**Supplied information:**
--

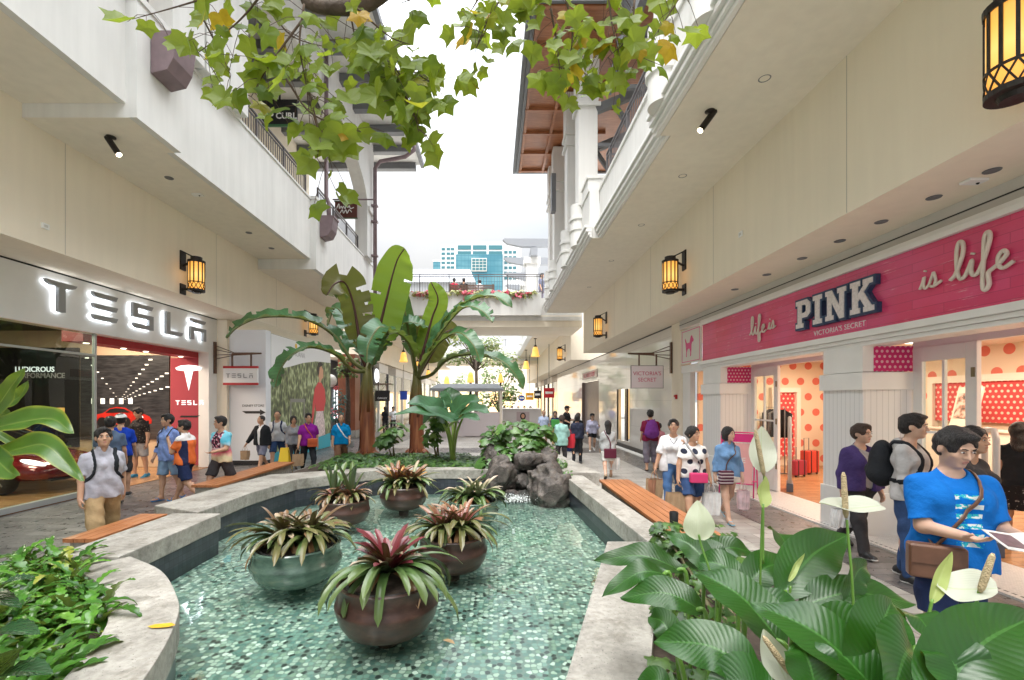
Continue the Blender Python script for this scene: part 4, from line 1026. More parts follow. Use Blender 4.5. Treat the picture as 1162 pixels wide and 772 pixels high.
def shoe_shelf(x, y, label, n=6):
 t = thing('display_shelf', label, 'display shelf', (x, y, .018))
 q = MB(); H_ = 1.35; q.box(-.3, -.27, -.45, .45, 0, H_); q.box(.27, .3, -.45, .45, 0, H_); q.box(.24, .27, -.449, .449, 0, H_)
 for i in range(n): q.box(-.27, .24, -.44, .44, .08 + i * .22, .10 + i * .22); q.box(-.29, -.27, -.445, .445, .10 + i * .22, .17 + i * .22)
 q.box(-.33, .33, -.48, .48, H_, H_ + .03); q.build('carcass', WARMW, t, world=False)
 for i in range(n - 1):
  for k in range(5):
   yy = -.36 + k * .18; q = MB(); c = random.choice([blk, gry, pnk, crm, blk])
   q.box(-.22, .05, yy - .05, yy + .05, .105 + i * .22, .155 + i * .22 + random.random() * .06); q.build('folded_item', c, t, world=False, bevel=.02)
shoe_shelf(9.55, 9.35, 'white tiered display shelf of dark folded items seen through the near doorway')
shoe_shelf(9.55, 8.3, 'white tiered display shelf beside the person in black in the near doorway')
t = thing('display_easel', 'white framed picture board standing on the tiered shelf', 'picture board', (9.6, 9.3, 1.40), R(-12))
q = MB(); q.obox((0, 0, .42), (.04, .62, .84), (0, R(12), 0)); q.build('frame', WARMW, t, world=False, bevel=.01)
q = MB(); q.obox((-.026, 0, .45), (.006, .46, .52), (0, R(12), 0))
gg = NG('printed_photograph'); nn = gg.noise(gg.coord('Object'), 7, 3); gg.set(Base_Color=gg.ramp(nn, [(.40, (.05, .03, .03)), (.5, (.45, .22, .16)), (.6, (.75, .55, .48))]), Roughness=.4)
q.build('picture', gg.m, t, world=False)
t = thing('sidewalk_board', 'pink A-frame board offering a free gift beside the panelled door', 'A-frame sign', (5.05, 9.45, 0.02), R(-38))
FR = MB()
for sgn in (-1, 1):
 for sx in (-.31, .31): FR.tube([(sx, sgn * .26, 0), (sx, sgn * .02, 1.28)], .013, 8)
 FR.tube([(-.31, sgn * .02, 1.28), (.31, sgn * .02, 1.28)], .013, 8); FR.tube([(-.31, sgn * .21, .26), (.31, sgn * .21, .26)], .013, 8)
FR.build('frame', PINKGLOSS, t, True, world=False)
q = MB(); al = math.atan2(.24, 1.28); q.obox((0, -.135, .66), (.56, .012, .82), (-al, 0, 0)); q.build('board', PALEPINK, t, world=False)
q = MB(); q.obox((0, -.045, 1.17), (.56, .014, .17), (-al, 0, 0)); q.build('header', PINKGLOSS, t, world=False)
for txt, z, sz in (('FREE', .72, .15),):
 v, f = text_geo(txt, sz, .004); up = Vector((0, math.sin(al), math.cos(al))); q = MB(); q.add(place(v, Vector((0, -.135 - .0085, .66)) + up * (z - .66), (1, 0, 0), up), f); q.build('lettering', TRIM, t, world=False)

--

**Set problem:** Give every line back word for word and leave the pictures out.

**Solution to this problem:**
Continue the Blender Python script for this scene: part 4, from line 1026. More parts follow. Use Blender 4.5. Treat the picture as 1162 pixels wide and 772 pixels high.
def shoe_shelf(x, y, label, n=6):
 t = thing('display_shelf', label, 'display shelf', (x, y, .018))
 q = MB(); H_ = 1.35; q.box(-.3, -.27, -.45, .45, 0, H_); q.box(.27, .3, -.45, .45, 0, H_); q.box(.24, .27, -.449, .449, 0, H_)
 for i in range(n): q.box(-.27, .24, -.44, .44, .08 + i * .22, .10 + i * .22); q.box(-.29, -.27, -.445, .445, .10 + i * .22, .17 + i * .22)
 q.box(-.33, .33, -.48, .48, H_, H_ + .03); q.build('carcass', WARMW, t, world=False)
 for i in range(n - 1):
  for k in range(5):
   yy = -.36 + k * .18; q = MB(); c = random.choice([blk, gry, pnk, crm, blk])
   q.box(-.22, .05, yy - .05, yy + .05, .105 + i * .22, .155 + i * .22 + random.random() * .06); q.build('folded_item', c, t, world=False, bevel=.02)
shoe_shelf(9.55, 9.35, 'white tiered display shelf of dark folded items seen through the near doorway')
shoe_shelf(9.55, 8.3, 'white tiered display shelf beside the person in black in the near doorway')
t = thing('display_easel', 'white framed picture board standing on the tiered shelf', 'picture board', (9.6, 9.3, 1.40), R(-12))
q = MB(); q.obox((0, 0, .42), (.04, .62, .84), (0, R(12), 0)); q.build('frame', WARMW, t, world=False, bevel=.01)
q = MB(); q.obox((-.026, 0, .45), (.006, .46, .52), (0, R(12), 0))
gg = NG('printed_photograph'); nn = gg.noise(gg.coord('Object'), 7, 3); gg.set(Base_Color=gg.ramp(nn, [(.40, (.05, .03, .03)), (.5, (.45, .22, .16)), (.6, (.75, .55, .48))]), Roughness=.4)
q.build('picture', gg.m, t, world=False)
t = thing('sidewalk_board', 'pink A-frame board offering a free gift beside the panelled door', 'A-frame sign', (5.05, 9.45, 0.02), R(-38))
FR = MB()
for sgn in (-1, 1):
 for sx in (-.31, .31): FR.tube([(sx, sgn * .26, 0), (sx, sgn * .02, 1.28)], .013, 8)
 FR.tube([(-.31, sgn * .02, 1.28), (.31, sgn * .02, 1.28)], .013, 8); FR.tube([(-.31, sgn * .21, .26), (.31, sgn * .21, .26)], .013, 8)
FR.build('frame', PINKGLOSS, t, True, world=False)
q = MB(); al = math.atan2(.24, 1.28); q.obox((0, -.135, .66), (.56, .012, .82), (-al, 0, 0)); q.build('board', PALEPINK, t, world=False)
q = MB(); q.obox((0, -.045, 1.17), (.56, .014, .17), (-al, 0, 0)); q.build('header', PINKGLOSS, t, world=False)
for txt, z, sz in (('FREE', .72, .15),):
 v, f = text_geo(txt, sz, .004); up = Vector((0, math.sin(al), math.cos(al))); q = MB(); q.add(place(v, Vector((0, -.135 - .0085, .66)) + up * (z - .66), (1, 0, 0), up), f); q.build('lettering', TRIM, t, world=False)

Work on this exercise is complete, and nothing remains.